Thai Union Group Investing in a Vietnam Seafood Processor

Songkla Canning PCL. (SCC), Thailand's major processor and exporter of canned seafood and a subsidiary of Thai Union Frozen Products PCL. (TUF), will make an investment worth Bt110 million in Yeuh Chyang Canned Food Co., Ltd. (YCC), a Vietnam-based processor and exporter of canned seafood. The investment is expected to provide Thai Union Group with several business advantages.

According to Mr. Thiraphong Chansiri, president of TUF, "Our board of directors has passed a resolution in favor of such acquisition through Songkla Canning. We believe that TUF and Songkla Canning will benefit from the investment. Through this transaction, Songkla Canning will become the biggest shareholder with a 51% stake of Yueh Chyang. This will add more processing capacity to the group as well as expanding its geographic manufacturing base. The investment will be close to Bt 110 million which is equivalent to fifty-one percent of the current book value of Yueh Chyang. We consider the purchase price appropriate given the market opportunity and the expected return on investment.

"Yeuh Chyang is one of the leading canned seafood processors and exporters in Vietnam. It is located in Long-An province employing over 1,000 workers with a cold storage capacity up to 400 tons. The firm's three main products are pasteurized crabmeat, canned shellfish and tuna with the United States/Canada, the European Union and Asia as its major export markets. Its tuna processing capacity has been small, compared with those of crab and shrimp. However, the firm is ramping up its capacity at the moment. This will further add to the processing capacity of Thai Union Group. Because of this expansion as well as its small base, we expect its tuna sales to jump 47% in 2008 and 49% in 2009 respectively."

"The primary objective of this investment is to further diversify our group's geographic manufacturing base. Other equally important factors include the low labor cost and the stable foreign exchange rate which are critical to our cost competitiveness. The labor cost in Vietnam is generally low. Also, Vietnamese Dong has been holding a very stable relationship with the U.S. dollar as opposed to Thai Baht. Vietnamese Dong moved less than 1% against USD from a year ago. Moreover, the trade relationship between Vietnam and the United States as well as the European Union has been improving. This provides us with even more business opportunities in those markets," explained the president.

"This investment in Vietnam will add to our existing facilities which now include three fish processing plants in Thailand, one plant in Indonesia and one in American Samoa. In addition to diversification of our production base, our presence in Vietnam will provide us with more business opportunities in the future. We are confident that the investment will work to our advantages," added the president.

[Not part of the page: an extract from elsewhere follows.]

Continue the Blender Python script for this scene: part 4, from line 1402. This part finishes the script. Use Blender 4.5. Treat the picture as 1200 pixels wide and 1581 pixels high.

"In the past few years, Vietnam has achieved remarkable economic growth. After becoming a member of WTO, the country is now subject to much less trade barriers like before. Geographically, Vietnam's location is favorable for the seafood industry, given its coastline which is comparable to that of Thailand. Out of its population of 85 million, 45 million are of working age. Over 90% of the total population is literate. Besides the low labor cost, the strong work ethics of its workforce gives the country a competitive edge. With all these positives, we are convinced that we should be able to generate satisfactory returns from this investment," concluded the president.